Amende record en Pennsylvanie ?
Enfin, la côte est américaine n’est pas épargnée. De fait, pendant près de 6 mois, Uber fût en fonction en Pennsylvanie de manière illégale. En effet, Uber n’avait pas obtenu l’autorisation de la Pennsylvania
Public Utility Commission qui est pourtant requise par l’article 29.352 du Public Utility Code. Le 21 avril dernier, la Commission à sanctionner Uber pour une somme record de 11.4 millions de dollars. Bien que cette amende soit très élevée et témoigne de l’importance que l’État accorde au respect de sa régulation, Uber peut se réjouir de ne pas avoir à payer les 49.9 millions qui étaient initialement demandés.
Suivant sa décision du 21 avril, la Commission a ajouté :
« We recognize that the service provided by transportation network companies is very popular with consumers and is meeting a need that incumbent passenger carriers were not providing,” […] “Accordingly, we are pleased that new transportation options are available to customers throughout this Commonwealth. We look forward to working with our colleagues and the Pennsylvania General Assembly in crafting a regulatory scheme that serves the public interest in safe, modern and affordable passenger transportation services in this Commonwealth. »
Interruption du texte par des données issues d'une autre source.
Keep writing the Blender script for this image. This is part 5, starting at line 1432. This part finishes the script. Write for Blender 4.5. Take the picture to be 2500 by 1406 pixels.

Ces propos nous sont pertinents afin de prendre conscience du fait que le Québec, la France, la Belgique et tous les pays où Uber fait son arrives, ne sont pas les seuls à être confronté à une difficile application de la législation actuelle à la réalité d’Uber. Que ce soit au niveau du statut du chauffeur, de la légalité des services ou encore de l’importance que l’on accorde à ce que cette entreprise s’insère dans le cadre législatif existant. De nombreux développements sont à prévoir et ce n’est pas demain que toutes ces questions se régleront.